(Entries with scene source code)
____________________
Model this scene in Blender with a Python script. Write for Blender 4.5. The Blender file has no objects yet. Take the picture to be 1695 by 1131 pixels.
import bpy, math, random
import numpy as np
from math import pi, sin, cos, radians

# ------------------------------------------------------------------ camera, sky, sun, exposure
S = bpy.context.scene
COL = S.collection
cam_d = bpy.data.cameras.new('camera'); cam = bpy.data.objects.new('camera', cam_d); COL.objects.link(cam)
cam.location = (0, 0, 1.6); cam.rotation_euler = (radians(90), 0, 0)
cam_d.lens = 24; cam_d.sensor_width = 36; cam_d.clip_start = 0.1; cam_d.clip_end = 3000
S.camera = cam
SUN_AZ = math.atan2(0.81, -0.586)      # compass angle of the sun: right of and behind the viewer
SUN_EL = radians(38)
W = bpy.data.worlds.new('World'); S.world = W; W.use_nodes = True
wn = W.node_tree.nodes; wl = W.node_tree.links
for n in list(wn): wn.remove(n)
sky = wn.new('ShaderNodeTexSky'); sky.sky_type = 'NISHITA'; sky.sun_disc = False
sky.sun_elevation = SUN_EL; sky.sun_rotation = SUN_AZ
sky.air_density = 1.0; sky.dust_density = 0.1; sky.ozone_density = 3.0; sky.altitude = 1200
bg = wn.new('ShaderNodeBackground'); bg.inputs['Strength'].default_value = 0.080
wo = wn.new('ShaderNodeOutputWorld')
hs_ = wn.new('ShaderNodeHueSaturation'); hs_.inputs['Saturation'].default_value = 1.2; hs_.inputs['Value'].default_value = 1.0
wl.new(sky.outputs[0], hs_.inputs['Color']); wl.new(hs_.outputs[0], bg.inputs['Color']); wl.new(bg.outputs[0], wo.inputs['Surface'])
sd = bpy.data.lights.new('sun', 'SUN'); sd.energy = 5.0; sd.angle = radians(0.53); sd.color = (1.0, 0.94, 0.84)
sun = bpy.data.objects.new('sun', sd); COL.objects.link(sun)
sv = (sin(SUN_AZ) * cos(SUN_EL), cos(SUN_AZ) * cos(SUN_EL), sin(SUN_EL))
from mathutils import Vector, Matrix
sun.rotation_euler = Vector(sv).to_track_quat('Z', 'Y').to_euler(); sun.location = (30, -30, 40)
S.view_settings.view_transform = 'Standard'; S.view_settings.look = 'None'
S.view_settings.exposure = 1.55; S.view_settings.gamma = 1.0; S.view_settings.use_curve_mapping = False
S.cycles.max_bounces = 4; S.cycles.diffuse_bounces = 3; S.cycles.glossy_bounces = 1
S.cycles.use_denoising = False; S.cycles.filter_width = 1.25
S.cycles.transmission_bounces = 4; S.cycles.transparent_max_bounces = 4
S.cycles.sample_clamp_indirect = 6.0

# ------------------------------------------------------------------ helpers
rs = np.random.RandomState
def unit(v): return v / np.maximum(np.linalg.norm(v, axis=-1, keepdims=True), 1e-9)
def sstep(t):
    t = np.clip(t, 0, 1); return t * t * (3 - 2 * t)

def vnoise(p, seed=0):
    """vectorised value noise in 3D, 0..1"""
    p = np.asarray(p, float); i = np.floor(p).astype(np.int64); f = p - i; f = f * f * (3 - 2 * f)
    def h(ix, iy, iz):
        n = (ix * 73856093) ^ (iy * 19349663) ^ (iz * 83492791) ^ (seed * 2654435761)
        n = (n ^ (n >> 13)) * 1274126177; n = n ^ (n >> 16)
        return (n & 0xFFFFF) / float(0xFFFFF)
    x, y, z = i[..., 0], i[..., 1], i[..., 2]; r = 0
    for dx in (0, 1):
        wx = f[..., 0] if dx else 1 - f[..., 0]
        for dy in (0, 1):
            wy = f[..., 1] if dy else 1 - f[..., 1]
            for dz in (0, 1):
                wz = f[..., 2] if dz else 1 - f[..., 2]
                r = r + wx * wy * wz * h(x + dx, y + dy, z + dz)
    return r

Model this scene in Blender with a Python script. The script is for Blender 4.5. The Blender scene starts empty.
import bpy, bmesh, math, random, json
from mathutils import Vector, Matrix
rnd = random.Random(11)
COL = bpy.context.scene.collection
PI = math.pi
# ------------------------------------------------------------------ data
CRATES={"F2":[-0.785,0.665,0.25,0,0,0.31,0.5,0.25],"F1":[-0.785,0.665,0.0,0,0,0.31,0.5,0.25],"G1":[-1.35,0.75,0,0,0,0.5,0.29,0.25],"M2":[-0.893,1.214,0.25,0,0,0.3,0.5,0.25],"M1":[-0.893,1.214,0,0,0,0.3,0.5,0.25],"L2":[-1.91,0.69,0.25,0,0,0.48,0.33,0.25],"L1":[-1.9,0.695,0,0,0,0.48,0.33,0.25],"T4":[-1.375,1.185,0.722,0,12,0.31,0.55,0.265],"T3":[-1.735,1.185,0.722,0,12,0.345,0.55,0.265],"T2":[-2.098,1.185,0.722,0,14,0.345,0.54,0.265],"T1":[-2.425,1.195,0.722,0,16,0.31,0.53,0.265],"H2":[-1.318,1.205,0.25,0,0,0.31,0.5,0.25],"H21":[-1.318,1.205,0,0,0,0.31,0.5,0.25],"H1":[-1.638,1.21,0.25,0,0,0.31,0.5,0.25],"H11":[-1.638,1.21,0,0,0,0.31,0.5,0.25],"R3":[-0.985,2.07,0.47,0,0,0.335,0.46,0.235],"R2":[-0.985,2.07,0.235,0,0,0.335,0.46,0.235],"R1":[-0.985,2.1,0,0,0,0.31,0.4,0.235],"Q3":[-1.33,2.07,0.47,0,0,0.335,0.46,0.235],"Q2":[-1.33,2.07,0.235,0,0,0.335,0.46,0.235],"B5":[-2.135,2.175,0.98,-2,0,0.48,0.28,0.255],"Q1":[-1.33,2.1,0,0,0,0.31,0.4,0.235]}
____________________
### STATED PROBLEM
Exactly reproduce every line of the records.

### WRITTEN SOLUTION
Model this scene in Blender with a Python script. Write for Blender 4.5. The Blender file has no objects yet. Take the picture to be 1695 by 1131 pixels.
import bpy, math, random
import numpy as np
from math import pi, sin, cos, radians

# ------------------------------------------------------------------ camera, sky, sun, exposure
S = bpy.context.scene
COL = S.collection
cam_d = bpy.data.cameras.new('camera'); cam = bpy.data.objects.new('camera', cam_d); COL.objects.link(cam)
cam.location = (0, 0, 1.6); cam.rotation_euler = (radians(90), 0, 0)
cam_d.lens = 24; cam_d.sensor_width = 36; cam_d.clip_start = 0.1; cam_d.clip_end = 3000
S.camera = cam
SUN_AZ = math.atan2(0.81, -0.586)      # compass angle of the sun: right of and behind the viewer
SUN_EL = radians(38)
W = bpy.data.worlds.new('World'); S.world = W; W.use_nodes = True
wn = W.node_tree.nodes; wl = W.node_tree.links
for n in list(wn): wn.remove(n)
sky = wn.new('ShaderNodeTexSky'); sky.sky_type = 'NISHITA'; sky.sun_disc = False
sky.sun_elevation = SUN_EL; sky.sun_rotation = SUN_AZ
sky.air_density = 1.0; sky.dust_density = 0.1; sky.ozone_density = 3.0; sky.altitude = 1200
bg = wn.new('ShaderNodeBackground'); bg.inputs['Strength'].default_value = 0.080
wo = wn.new('ShaderNodeOutputWorld')
hs_ = wn.new('ShaderNodeHueSaturation'); hs_.inputs['Saturation'].default_value = 1.2; hs_.inputs['Value'].default_value = 1.0
wl.new(sky.outputs[0], hs_.inputs['Color']); wl.new(hs_.outputs[0], bg.inputs['Color']); wl.new(bg.outputs[0], wo.inputs['Surface'])
sd = bpy.data.lights.new('sun', 'SUN'); sd.energy = 5.0; sd.angle = radians(0.53); sd.color = (1.0, 0.94, 0.84)
sun = bpy.data.objects.new('sun', sd); COL.objects.link(sun)
sv = (sin(SUN_AZ) * cos(SUN_EL), cos(SUN_AZ) * cos(SUN_EL), sin(SUN_EL))
from mathutils import Vector, Matrix
sun.rotation_euler = Vector(sv).to_track_quat('Z', 'Y').to_euler(); sun.location = (30, -30, 40)
S.view_settings.view_transform = 'Standard'; S.view_settings.look = 'None'
S.view_settings.exposure = 1.55; S.view_settings.gamma = 1.0; S.view_settings.use_curve_mapping = False
S.cycles.max_bounces = 4; S.cycles.diffuse_bounces = 3; S.cycles.glossy_bounces = 1
S.cycles.use_denoising = False; S.cycles.filter_width = 1.25
S.cycles.transmission_bounces = 4; S.cycles.transparent_max_bounces = 4
S.cycles.sample_clamp_indirect = 6.0

# ------------------------------------------------------------------ helpers
rs = np.random.RandomState
def unit(v): return v / np.maximum(np.linalg.norm(v, axis=-1, keepdims=True), 1e-9)
def sstep(t):
    t = np.clip(t, 0, 1); return t * t * (3 - 2 * t)

def vnoise(p, seed=0):
    """vectorised value noise in 3D, 0..1"""
    p = np.asarray(p, float); i = np.floor(p).astype(np.int64); f = p - i; f = f * f * (3 - 2 * f)
    def h(ix, iy, iz):
        n = (ix * 73856093) ^ (iy * 19349663) ^ (iz * 83492791) ^ (seed * 2654435761)
        n = (n ^ (n >> 13)) * 1274126177; n = n ^ (n >> 16)
        return (n & 0xFFFFF) / float(0xFFFFF)
    x, y, z = i[..., 0], i[..., 1], i[..., 2]; r = 0
    for dx in (0, 1):
        wx = f[..., 0] if dx else 1 - f[..., 0]
        for dy in (0, 1):
            wy = f[..., 1] if dy else 1 - f[..., 1]
            for dz in (0, 1):
                wz = f[..., 2] if dz else 1 - f[..., 2]
                r = r + wx * wy * wz * h(x + dx, y + dy, z + dz)
    return r

Model this scene in Blender with a Python script. The script is for Blender 4.5. The Blender scene starts empty.
import bpy, bmesh, math, random, json
from mathutils import Vector, Matrix
rnd = random.Random(11)
COL = bpy.context.scene.collection
PI = math.pi
# ------------------------------------------------------------------ data
CRATES={"F2":[-0.785,0.665,0.25,0,0,0.31,0.5,0.25],"F1":[-0.785,0.665,0.0,0,0,0.31,0.5,0.25],"G1":[-1.35,0.75,0,0,0,0.5,0.29,0.25],"M2":[-0.893,1.214,0.25,0,0,0.3,0.5,0.25],"M1":[-0.893,1.214,0,0,0,0.3,0.5,0.25],"L2":[-1.91,0.69,0.25,0,0,0.48,0.33,0.25],"L1":[-1.9,0.695,0,0,0,0.48,0.33,0.25],"T4":[-1.375,1.185,0.722,0,12,0.31,0.55,0.265],"T3":[-1.735,1.185,0.722,0,12,0.345,0.55,0.265],"T2":[-2.098,1.185,0.722,0,14,0.345,0.54,0.265],"T1":[-2.425,1.195,0.722,0,16,0.31,0.53,0.265],"H2":[-1.318,1.205,0.25,0,0,0.31,0.5,0.25],"H21":[-1.318,1.205,0,0,0,0.31,0.5,0.25],"H1":[-1.638,1.21,0.25,0,0,0.31,0.5,0.25],"H11":[-1.638,1.21,0,0,0,0.31,0.5,0.25],"R3":[-0.985,2.07,0.47,0,0,0.335,0.46,0.235],"R2":[-0.985,2.07,0.235,0,0,0.335,0.46,0.235],"R1":[-0.985,2.1,0,0,0,0.31,0.4,0.235],"Q3":[-1.33,2.07,0.47,0,0,0.335,0.46,0.235],"Q2":[-1.33,2.07,0.235,0,0,0.335,0.46,0.235],"B5":[-2.135,2.175,0.98,-2,0,0.48,0.28,0.255],"Q1":[-1.33,2.1,0,0,0,0.31,0.4,0.235]}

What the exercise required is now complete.